Pakistan’s. The Dawn is describing the pell-mell retreat that followed the government’s negotiatated agreement with Islamists. The province of Swat is now doubtful and the retreat continues towards Islamabad. The Dawn asks what happens if “the center cannot hold”.

The instrument of surrender in Swat was more or less unanimously endorsed following a perfunctory parliamentary debate — and even that gesture appeared to spook the Awami National Party and its leader, Asfandyar Wali Khan, who threatened to pull the ANP out of its alliance with Zardari’s PPP in the event of the bill being presented for discussion to the National Assembly. There appears to be a relatively simple explanation for the ANP’s nervousness: it is very, very scared of the Taliban and their allies. Which says a lot about the state of affairs in the NWFP. …

‘The government,’ according to a report in The Guardian at the weekend, ‘is urging foreign embassies to move into a diplomatic enclave that may soon resemble Baghdad’s green zone.’ Almost everyone acknowledges, however, that adequate precautions against suicide bombers are hardly feasible. The vulnerabilities of Lahore and Karachi — to say nothing of Quetta and Peshawar — have already been demonstrated, while the likes of Baitullah Mehsud are free to hold press conferences, evidently with little fear of interception.
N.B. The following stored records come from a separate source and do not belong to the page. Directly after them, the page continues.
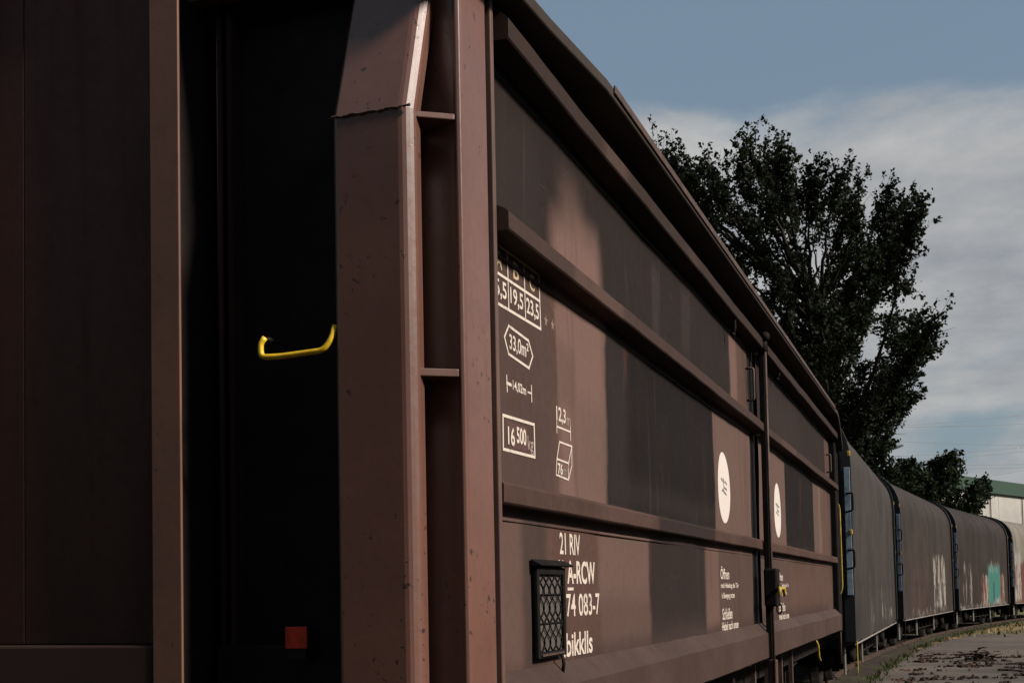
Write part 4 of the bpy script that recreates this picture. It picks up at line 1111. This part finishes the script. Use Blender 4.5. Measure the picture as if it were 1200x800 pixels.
obj('lamp_head', mb, M['lampgrey'], sl, bevel=.01)

# ------------------------------------------------------------------ overhead power lines far away
M['wire'] = plain('dull_aluminium_wire', (.10, .11, .12), .6, .1)
wires = [((1045,505),(1200,495),'upper pair, lower strand'), ((1060,503),(1200,485),'topmost strand'), ((1060,522),(1200,520),''), ((1090,537),(1200,523),''), ((1090,543),(1200,528),''), ((1095,548.5),(1200,543),''), ((1098,553),(1200,547),''), ((1128,566),(1200,551),'')]
wl = ['overhead power line, topmost but one, running into the tall tree', 'topmost overhead power line at the right edge', 'lone overhead power line third from the top', 'overhead power line fourth from the top, upper of a close pair', 'overhead power line fifth from the top, lower of a close pair', 'overhead power line sixth from the top', 'overhead power line second from the bottom', 'lowest overhead power line, just above the green fascia']
for (a_, b_, _), lb in zip(wires, wl):
    A = at(a_[0]-40, a_[1]+(a_[1]-b_[1])/(b_[0]-a_[0])*40, 190.0); B_ = at(b_[0]+220, b_[1]-(a_[1]-b_[1])/(b_[0]-a_[0])*220, 230.0)
    mid = (A+B_)/2; pts = []
    for q in range(31):
        t = q/30; p = A.lerp(B_, t) - mid; p.z -= 1.2*4*t*(1-t)-1.0; pts.append(p)
    q = obj('power_line', MB().tube(pts, .035, 5), M['wire']); q.location = mid
    tag(q, lb, 'power line', 'overhead power lines')

# ------------------------------------------------------------------ unseen trees added across the road to block low sky and shade the road
def plain_tree(loc, seed):
    rnd = np.random.default_rng(seed); t = empty('sky_blocker_tree', loc)
    tag(t, 'unseen leafy tree added across the road to block low sky light', 'tree', 'unseen trees added to block sky light')
    obj('trunk', MB().tube([(0, 0, 0), (.1, 0, 2), (0, .1, 4.5), (.1, 0, 7.5)], [.24, .19, .13, .04], 8), M['bark'], t)
    c = rnd.normal(size=(46, 3)); c /= np.linalg.norm(c, axis=1)[:, None]; c *= (rnd.random(46)**.33)[:, None]; c = c*np.array((2.6, 3.0, 3.9)) + np.array((0, 0, 4.7))
    P = np.concatenate([q + rnd.normal(0, .55, (130, 3)) for q in c]); P = P[P[:, 2] > .3]
    quads_object('crown', leaf_quads(P, np.zeros((len(P), 3)), rnd.uniform(.12, .26, len(P)), rnd, .7), M['leaf2'], t)
    return t
rt0 = plain_tree((10.2, -13.0, 0), 77); rt0.scale = (.8, .8, .5)
rr_ = random.Random(9)
for i in range(1, 19):
    c = rt0.copy(); COL.objects.link(c); c.location = (9.8 + rr_.uniform(-.6, .8) + max(0, i-8)*.9, -13.0 + 4.0*i + rr_.uniform(-.5, .5), 0); c.rotation_euler.z = rr_.uniform(0, 6.28); c.scale = (.8, .8, rr_.uniform(.46, .54))
    for ch in rt0.children:
        d = ch.copy(); COL.objects.link(d); d.parent = c
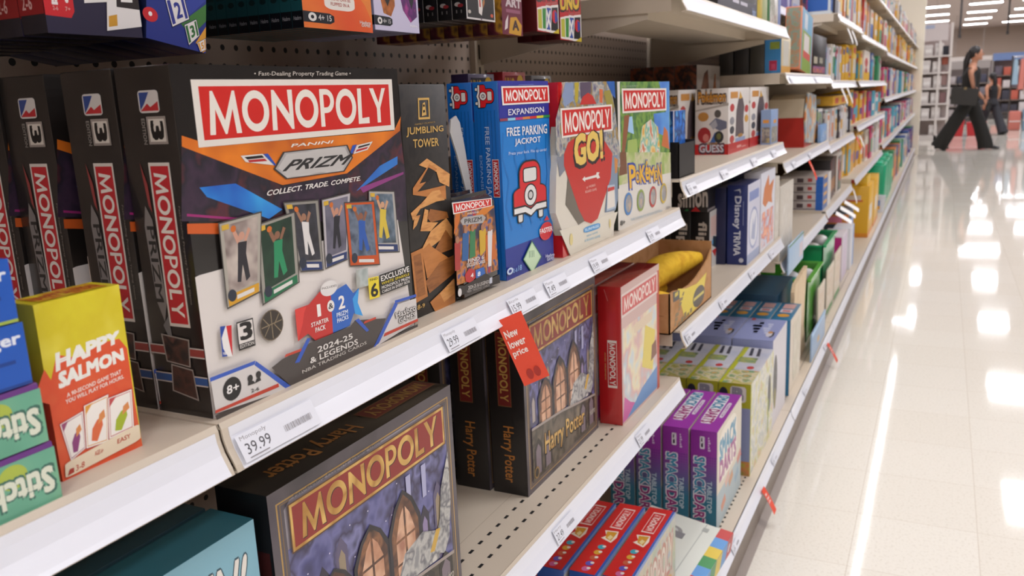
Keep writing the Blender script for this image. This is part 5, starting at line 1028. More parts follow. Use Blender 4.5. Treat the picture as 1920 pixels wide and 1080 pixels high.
# ================================================================ base of the second bay
ZB = .132
for i, xf in enumerate((.011, -.060, -.131, -.202)):
    lab = ['purple and teal tabletop game box, front of its row, pale cover showing', 'purple and teal tabletop game box, second in its row', 'purple and teal tabletop game box, third in its row, half hidden by the shelf', 'purple and teal tabletop game box at the back of its row'][i]
    dd = .066; wd = .285; hh_ = .264; PT = GRAD('#1d6a84', '#8a2c94', 2, .08, .2)
    if i == 0:
        o = carton('board_game_box', dd, wd, hh_, PT, lab, 'board game', 'purple and teal boxes')
        s = left(dd, wd, hh_)
        s.text('SMACK', vq(.14, .74, .56, .36), '#e0dce4', .09); s.text('SMACK', vq(.16, .735, .54, .365), '#3a88a8', .04); s.text('DARTS', vq(.14, .35, .56, -.02), '#e0dce4', .09); s.text('DARTS', vq(.16, .345, .54, -.015), '#8c2470', .04)
        s.text('TABLETOP', vq(.64, .5, .82, .18), '#b8ccd8', .03); s.rrect(rq(.36, .82, .54, .945), '#d8d0dc', .15); s.dashes(vq(.4, .935, .5, .83), '#8a2c94', 2); s.dashes(vq(.66, .945, .76, .8), '#d0b0d8', 6)
        for r in range(9):
            for c in range(4): s.ell(.66 + .09 * c, .74 - .026 * r, .028 - .0025 * r, .008 - .0006 * r, '#6c2c8c' if r < 4 else '#5a3c94', 8)
        s.build('spine_print', o)
        t = top(dd, wd, hh_); t.rect(0, 0, 1, 1, '#9c34a4'); 
        q = [(.92, .86), (.20, .86), (.20, .40), (.92, .40)]; t.rrect(grow(q, .03, .06), '#e4e0e4', .2); t.text('SMACK', [bil(q, 0, .05), bil(q, .5, .05), bil(q, .5, .95), bil(q, 0, .95)], '#3a88a8', .05); t.text('DARTS', [bil(q, .53, .05), bil(q, 1, .05), bil(q, 1, .95), bil(q, .53, .95)], '#9c2c74', .05); q = [(.75, .3), (.35, .3), (.35, .14), (.75, .14)]; t.rrect(q, '#dcd4dc', .2); t.text('TABLETOP', grow(q, -.08, -.2), '#9c6ca4', .02); t.build('top_print', o)
        a = front(dd, wd, hh_); a.rect(0, 0, 1, 1, '#d6ccb8'); a.rect(0, 0, 1, .36, '#a8b8bc'); a.rrect(rq(.06, .42, .8, .95), '#e8e0d0', .3); a.text('SMACK', rq(.1, .66, .76, .86), '#3a88a8', .06); a.text('DARTS', rq(.1, .46, .76, .65), '#9c4480', .06)
        for x, y, c in ((.2, .1, '#d08a6c'), (.5, .22, '#c8946c'), (.75, .14, '#8ca8b8'), (.35, .28, '#d8b0a0'), (.85, .3, '#c87c6c')): a.poly([(x, y), (x + .16, y + .05), (x + .12, y + .14), (x - .04, y + .08)], c)
        a.build('front_print', o)
    else: o = dup(o, (0, 0, 0), None, lab)
    place(o, xf, 1.945, ZB, dd, wd)
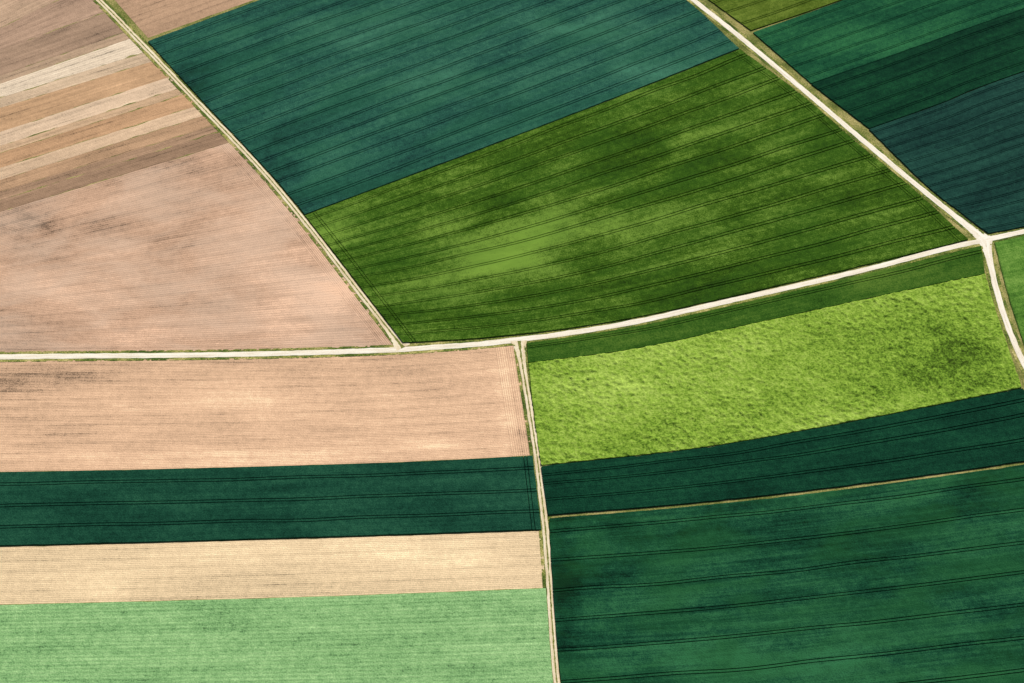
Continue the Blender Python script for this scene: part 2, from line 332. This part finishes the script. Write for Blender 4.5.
field('wheat_field',[(X0,479.5),(0,473),(200,469),(400,463),E_(456.5)],[(X0,553),(0,546),(300,538),E_(530)],
  field_mat('wheat_bluegreen_dark',(14,52,40),(24,70,54),(40,90,68)),h=.8,tram=[8,22,36,50,65],head=(-4,),groovemat=g_dark)
field('bare_field',[(X0,553.5),(0,547),(300,539),E_(531)],[(X0,612),(0,604.5),(300,597),E_(588)],soil('bare_soil_straw',(222,198,162),a=(.5,.35,1.)),wob=.5,blobs=[(350,550,90,12,.25),(100,580,60,10,.15)])
field('young_crop_field',[(X0,612.5),(0,605),(300,597.5),E_(588.5)],[(X0,905),(0,900),(300,900),(588,900)],
  field_mat('young_crop_mint',(108,154,100),(136,182,122),(160,202,142),rows=.1,period=2.2,a=(.5,.6,1.3)),h=.3,right=[E_(588.5),E_(683),E_(800),(588,900)],wob=.5)
# ------------------------------------------------------------------ light, sky, camera
el=math.radians(42); az=math.radians(28)   # azimuth clockwise from +Y
sd=Vector((math.sin(az)*math.cos(el),math.cos(az)*math.cos(el),math.sin(el)))
s=bpy.data.lights.new('sun','SUN'); s.energy=5.0; s.angle=math.radians(.5); s.color=(1,.96,.9)
so=bpy.data.objects.new('sun',s); so.rotation_euler=sd.to_track_quat('Z','Y').to_euler(); so.location=(0,0,500); bpy.context.scene.collection.objects.link(so)
w=bpy.data.worlds.new('World'); bpy.context.scene.world=w; w.use_nodes=True; nt=w.node_tree
sk=nt.nodes.new('ShaderNodeTexSky'); sk.sky_type='NISHITA'; sk.sun_disc=False; sk.sun_elevation=el; sk.sun_rotation=az
bg=nt.nodes['Background']; bg.inputs[1].default_value=.07; nt.links.new(sk.outputs[0],bg.inputs[0])
cd=bpy.data.cameras.new('camera'); cd.sensor_width=36; cd.lens=18/math.tan(HF/2); cd.clip_start=1; cd.clip_end=60000
co=bpy.data.objects.new('camera',cd); co.location=CAM.tolist(); co.rotation_euler=(math.pi/2-PITCH,0,0); bpy.context.scene.collection.objects.link(co)
sc=bpy.context.scene; sc.camera=co; sc.view_settings.view_transform='Standard'; sc.view_settings.look='None'; sc.view_settings.exposure=0
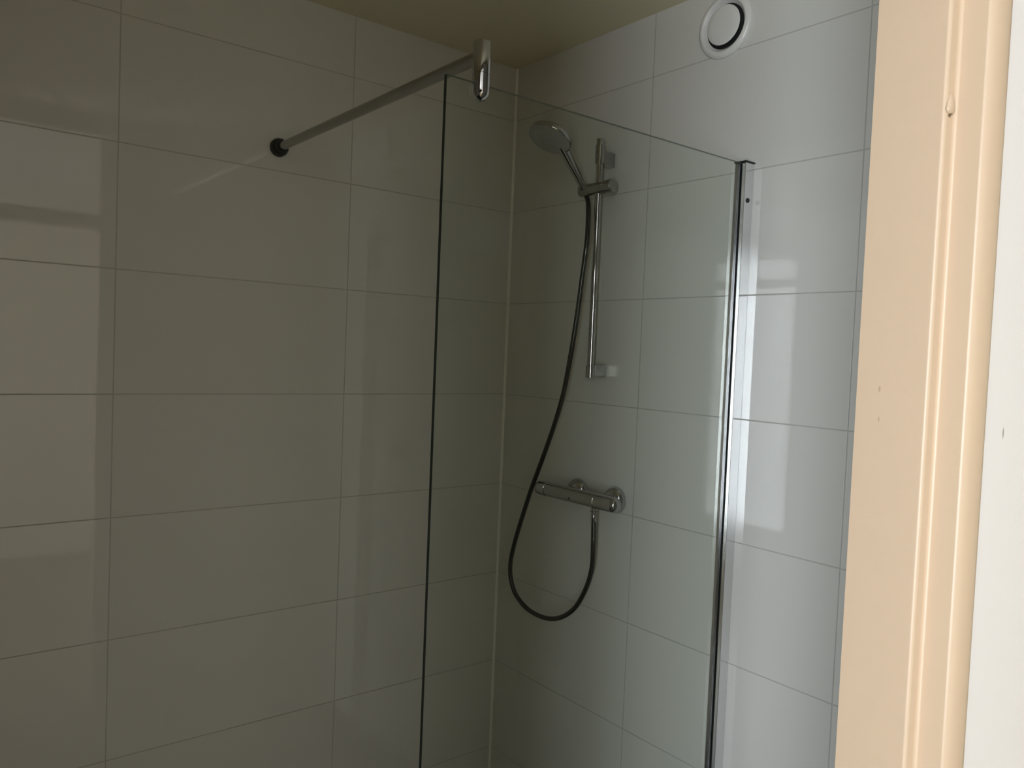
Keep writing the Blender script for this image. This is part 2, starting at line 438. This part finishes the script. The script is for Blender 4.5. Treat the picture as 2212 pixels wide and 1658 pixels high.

Defeat begins in the mind. It starts in the way we think; or rather when we don’t: when it is no longer possible to call things by the right names. When the enemy becomes a “militant” and pirates become “raiders”. It continues when car bombs become romantically characterized  as the “poor man’s F-16″. The end nears when mass murderers can don the mantle of victims who “progressive” lawyers hasten to defend; and indeed demand compensation for. Finally it reaches the stage when political organizations sworn to the destruction of everything become, through some alchemic passage of the Nobel Prize magic wand, esteemed “partners for peace”. The farcical part of the any catastrophe often lies in what people are urged to want; the tragic part occurs when they get it.

The Dawn concludes on a chilling note. But can things be this bad?

If the centre cannot hold, things will inevitably fall apart. Every now and then the odd flicker of hope can be glimpsed, but chances of redemption are fading fast. Once India concludes its drawn-out electoral process, it might be well-advised to make contingency arrangements for a wave of refugees driven by Islamist anarchy.